━━ STORED DATA ━━

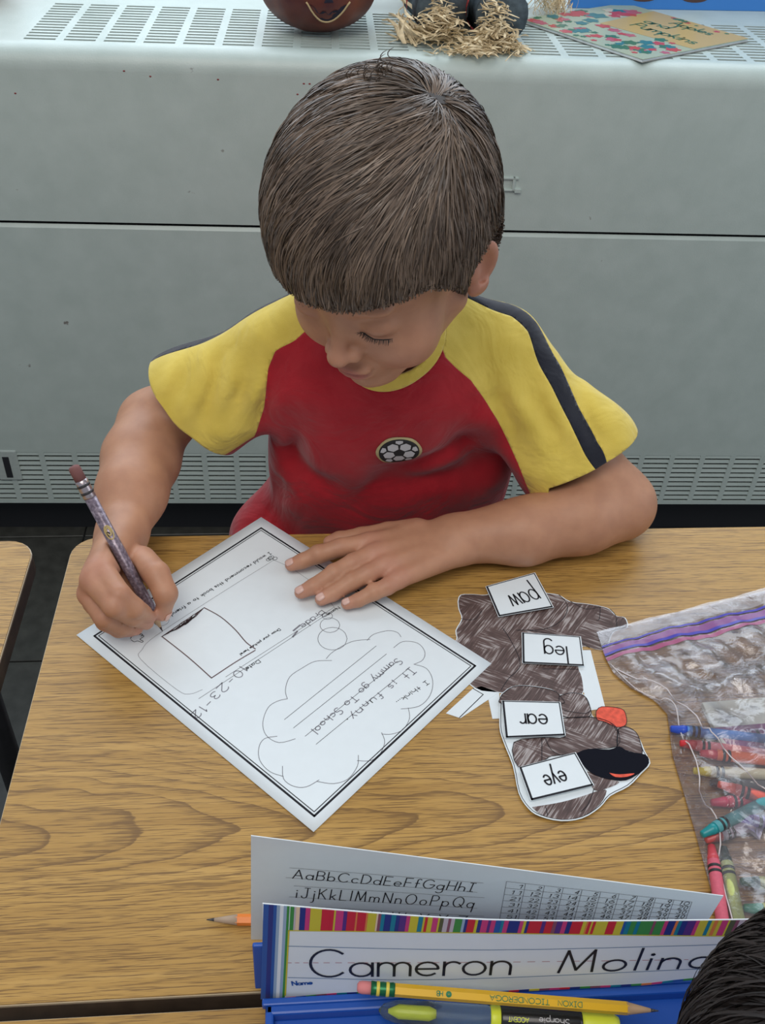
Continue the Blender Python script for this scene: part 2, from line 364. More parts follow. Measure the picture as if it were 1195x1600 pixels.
# ---------------------------------------------------------------- desks
def rrect(x0, y0, x1, y1, r, n=6):
    P = []
    for cx_, cy_, a0 in ((x1-r, y1-r, 0), (x0+r, y1-r, PI/2), (x0+r, y0+r, PI), (x1-r, y0+r, 1.5*PI)):
        P += [(cx_+r*math.cos(a0+PI/2*k/n), cy_+r*math.sin(a0+PI/2*k/n)) for k in range(n+1)]
    return P
def desk(x0, y0, x1, y1, mat, label):
    t = thing('school_desk', ((x0+x1)/2, (y0+y1)/2, 0), label, 'desk'); t['group'] = 'pupils desks pushed together'; ZD = .58; r = .024
    MB().prism(rrect(x0+.001, y0+.001, x1-.001, y1-.001, r), ZD-.0014, ZD).build('desk_top', mat, t)
    MB().prism(rrect(x0+.0003, y0+.0003, x1-.0003, y1-.0003, r), ZD-.0028, ZD-.0012).build('edge_line', rim_m, t)
    MB().prism(rrect(x0, y0, x1, y1, r), ZD-.021, ZD-.0028).build('edge_band', edge_m, t)
    mb = MB(); a, b_, c, d = x0+.05, y0+.045, x1-.05, y1-.05; zb = ZD-.021
    mb.box((a, b_, zb-.115), (c, d, zb-.112)); mb.box((a, b_, zb-.115), (a+.002, d, zb)); mb.box((c-.002, b_, zb-.115), (c, d, zb)); mb.box((a, b_, zb-.115), (c, b_+.002, zb))
    mb.build('book_box', metal_dark, t)
    for sx in (a+.012, c-.012):
        for sy in (b_+.012, d-.012):
            lg = MB().tube([(sx, sy, zb), (sx, sy, .012)], .0125, 12).build('leg', metal_dark, t, True)
            MB().lathe([(.006, 0), (.016, .001), (.016, .012), (.012, .016)], 12, Matrix.Translation((sx, sy, 0))).build('foot_cap', black_vinyl, lg, True)
    return t
d1 = desk(-.218, .2785, .515, .7135, wood_a, 'oak laminate school desk the boy writes on, holding the worksheet'); del d1['group']
d1.rotation_euler.z = 0
d2 = desk(-.985, .2785, -.252, .7105, wood_b, 'oak laminate school desk at the left edge, bare, across the dark gap'); del d2['group']
d3 = desk(-.218, -.165, .515, .2700, wood_c, 'oak laminate school desk at the bottom edge under the blue pencil box'); del d3['group']
# ---------------------------------------------------------------- the boy
def Rx(a): c, s = math.cos(a), math.sin(a); return np.array([[1,0,0],[0,c,-s],[0,s,c]])
def Ry(a): c, s = math.cos(a), math.sin(a); return np.array([[c,0,s],[0,1,0],[-s,0,c]])
def Rz(a): c, s = math.cos(a), math.sin(a); return np.array([[c,-s,0],[s,c,0],[0,0,1]])
def head_R(a, b, c): return Rz(math.radians(c))@Ry(math.radians(b))@Rx(math.radians(a))
HR = head_R(27, -1, -34); HP = np.array([.0640, .695, .8840]); HS = .975
def to_local(P, Rm=HR, pos=HP, s=HS): return (P-pos)@Rm/s
def to_world(L, Rm=HR, pos=HP, s=HS): return np.asarray(L)@Rm.T*s+pos
def head_sdf(P, Rm=HR, pos=HP, s=HS):
    q = to_local(P, Rm, pos, s); ax = np.abs(q[:, 0]); m = np.stack([ax, q[:, 1], q[:, 2]], 1)
    d = ell(q, (0, .012, .037), (.0735, .090, .080))
    d = smin(d, ell(q, (0, -.024, -.014), (.0575, .056, .070)), .02)
    d = smin(d, ell(m, (.031, -.046, -.034), (.031, .030, .033)), .014)              # full cheeks
    d = smin(d, seg(m, (.046, .002, -.045), (.014, -.056, -.076), .017, .014), .014)  # jaw
    d = smin(d, ell(q, (0, -.063, -.079), (.019, .017, .015)), .010)                  # chin
    d = smin(d, ell(q, (0, -.064, -.056), (.024, .020, .020)), .008)                  # mouth mound
    d = smin(d, ell(m, (.026, -.068, .020), (.020, .010, .006)), .010)               # brow
    d = smax(d, -ell(m, (.031, -.091, .001), (.015, .0125, .010)), .014)               # eye socket
    d = smin(d, ell(m, (.030, -.0645, -.0005), (.0150, .0140, .0110)), .005)          # closed lid over the eyeball
    crease = ell(m, (.030, -.0785, .0068), (.015, .003, .0010)); d = smax(d, -crease, .002)
    lash = ell(m, (.030, -.0805, -.0070), (.0135, .0040, .0008)); d = smax(d, -lash, .0015)
    d = smin(d, chain(q, [(0, -.070, .012), (0, -.079, -.008), (0, -.090, -.025)], [.0060, .0055, .0070], .003), .008)
    d = smin(d, ell(q, (0, -.0905, -.0275), (.0092, .0090, .0078)), .004)
    d = smin(d, ell(m, (.0105, -.082, -.0300), (.0062, .0080, .0058)), .004)
    d = smax(d, -ell(m, (.0062, -.086, -.0372), (.0032, .0045, .003)), .002)
    d = smin(d, ell(q, (0, -.0815, -.0510), (.0185, .0075, .0038)), .004)
    d = smin(d, ell(q, (0, -.0800, -.0600), (.0160, .0075, .0046)), .004)
    d = smax(d, -ell(q, (0, -.0890, -.0555), (.0200, .0070, .0009)), .002)
    # ears
    e = Rz(-.45)@Ry(.22)
    ear = ell(m, (.0745, .014, -.012), (.0050, .0175, .0290), e)
    ear = smin(ear, ell(m, (.0725, .009, -.032), (.005, .010, .010), e), .004)
    rim = ell(m, (.0785, .010, -.009), (.0050, .0115, .0200), e); ear = smax(ear, -rim, .003)
    ear = smin(ear, ell(m, (.070, .008, -.014), (.006, .007, .012)), .005)
    d = smin(d, ear, .004)
    return d*s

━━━

Take the listing and print it again exactly, but without any pictures.

**EXPECTED ANSWER**
Continue the Blender Python script for this scene: part 2, from line 364. More parts follow. Measure the picture as if it were 1195x1600 pixels.
# ---------------------------------------------------------------- desks
def rrect(x0, y0, x1, y1, r, n=6):
    P = []
    for cx_, cy_, a0 in ((x1-r, y1-r, 0), (x0+r, y1-r, PI/2), (x0+r, y0+r, PI), (x1-r, y0+r, 1.5*PI)):
        P += [(cx_+r*math.cos(a0+PI/2*k/n), cy_+r*math.sin(a0+PI/2*k/n)) for k in range(n+1)]
    return P
def desk(x0, y0, x1, y1, mat, label):
    t = thing('school_desk', ((x0+x1)/2, (y0+y1)/2, 0), label, 'desk'); t['group'] = 'pupils desks pushed together'; ZD = .58; r = .024
    MB().prism(rrect(x0+.001, y0+.001, x1-.001, y1-.001, r), ZD-.0014, ZD).build('desk_top', mat, t)
    MB().prism(rrect(x0+.0003, y0+.0003, x1-.0003, y1-.0003, r), ZD-.0028, ZD-.0012).build('edge_line', rim_m, t)
    MB().prism(rrect(x0, y0, x1, y1, r), ZD-.021, ZD-.0028).build('edge_band', edge_m, t)
    mb = MB(); a, b_, c, d = x0+.05, y0+.045, x1-.05, y1-.05; zb = ZD-.021
    mb.box((a, b_, zb-.115), (c, d, zb-.112)); mb.box((a, b_, zb-.115), (a+.002, d, zb)); mb.box((c-.002, b_, zb-.115), (c, d, zb)); mb.box((a, b_, zb-.115), (c, b_+.002, zb))
    mb.build('book_box', metal_dark, t)
    for sx in (a+.012, c-.012):
        for sy in (b_+.012, d-.012):
            lg = MB().tube([(sx, sy, zb), (sx, sy, .012)], .0125, 12).build('leg', metal_dark, t, True)
            MB().lathe([(.006, 0), (.016, .001), (.016, .012), (.012, .016)], 12, Matrix.Translation((sx, sy, 0))).build('foot_cap', black_vinyl, lg, True)
    return t
d1 = desk(-.218, .2785, .515, .7135, wood_a, 'oak laminate school desk the boy writes on, holding the worksheet'); del d1['group']
d1.rotation_euler.z = 0
d2 = desk(-.985, .2785, -.252, .7105, wood_b, 'oak laminate school desk at the left edge, bare, across the dark gap'); del d2['group']
d3 = desk(-.218, -.165, .515, .2700, wood_c, 'oak laminate school desk at the bottom edge under the blue pencil box'); del d3['group']
# ---------------------------------------------------------------- the boy
def Rx(a): c, s = math.cos(a), math.sin(a); return np.array([[1,0,0],[0,c,-s],[0,s,c]])
def Ry(a): c, s = math.cos(a), math.sin(a); return np.array([[c,0,s],[0,1,0],[-s,0,c]])
def Rz(a): c, s = math.cos(a), math.sin(a); return np.array([[c,-s,0],[s,c,0],[0,0,1]])
def head_R(a, b, c): return Rz(math.radians(c))@Ry(math.radians(b))@Rx(math.radians(a))
HR = head_R(27, -1, -34); HP = np.array([.0640, .695, .8840]); HS = .975
def to_local(P, Rm=HR, pos=HP, s=HS): return (P-pos)@Rm/s
def to_world(L, Rm=HR, pos=HP, s=HS): return np.asarray(L)@Rm.T*s+pos
def head_sdf(P, Rm=HR, pos=HP, s=HS):
    q = to_local(P, Rm, pos, s); ax = np.abs(q[:, 0]); m = np.stack([ax, q[:, 1], q[:, 2]], 1)
    d = ell(q, (0, .012, .037), (.0735, .090, .080))
    d = smin(d, ell(q, (0, -.024, -.014), (.0575, .056, .070)), .02)
    d = smin(d, ell(m, (.031, -.046, -.034), (.031, .030, .033)), .014)              # full cheeks
    d = smin(d, seg(m, (.046, .002, -.045), (.014, -.056, -.076), .017, .014), .014)  # jaw
    d = smin(d, ell(q, (0, -.063, -.079), (.019, .017, .015)), .010)                  # chin
    d = smin(d, ell(q, (0, -.064, -.056), (.024, .020, .020)), .008)                  # mouth mound
    d = smin(d, ell(m, (.026, -.068, .020), (.020, .010, .006)), .010)               # brow
    d = smax(d, -ell(m, (.031, -.091, .001), (.015, .0125, .010)), .014)               # eye socket
    d = smin(d, ell(m, (.030, -.0645, -.0005), (.0150, .0140, .0110)), .005)          # closed lid over the eyeball
    crease = ell(m, (.030, -.0785, .0068), (.015, .003, .0010)); d = smax(d, -crease, .002)
    lash = ell(m, (.030, -.0805, -.0070), (.0135, .0040, .0008)); d = smax(d, -lash, .0015)
    d = smin(d, chain(q, [(0, -.070, .012), (0, -.079, -.008), (0, -.090, -.025)], [.0060, .0055, .0070], .003), .008)
    d = smin(d, ell(q, (0, -.0905, -.0275), (.0092, .0090, .0078)), .004)
    d = smin(d, ell(m, (.0105, -.082, -.0300), (.0062, .0080, .0058)), .004)
    d = smax(d, -ell(m, (.0062, -.086, -.0372), (.0032, .0045, .003)), .002)
    d = smin(d, ell(q, (0, -.0815, -.0510), (.0185, .0075, .0038)), .004)
    d = smin(d, ell(q, (0, -.0800, -.0600), (.0160, .0075, .0046)), .004)
    d = smax(d, -ell(q, (0, -.0890, -.0555), (.0200, .0070, .0009)), .002)
    # ears
    e = Rz(-.45)@Ry(.22)
    ear = ell(m, (.0745, .014, -.012), (.0050, .0175, .0290), e)
    ear = smin(ear, ell(m, (.0725, .009, -.032), (.005, .010, .010), e), .004)
    rim = ell(m, (.0785, .010, -.009), (.0050, .0115, .0200), e); ear = smax(ear, -rim, .003)
    ear = smin(ear, ell(m, (.070, .008, -.014), (.006, .007, .012)), .005)
    d = smin(d, ear, .004)
    return d*s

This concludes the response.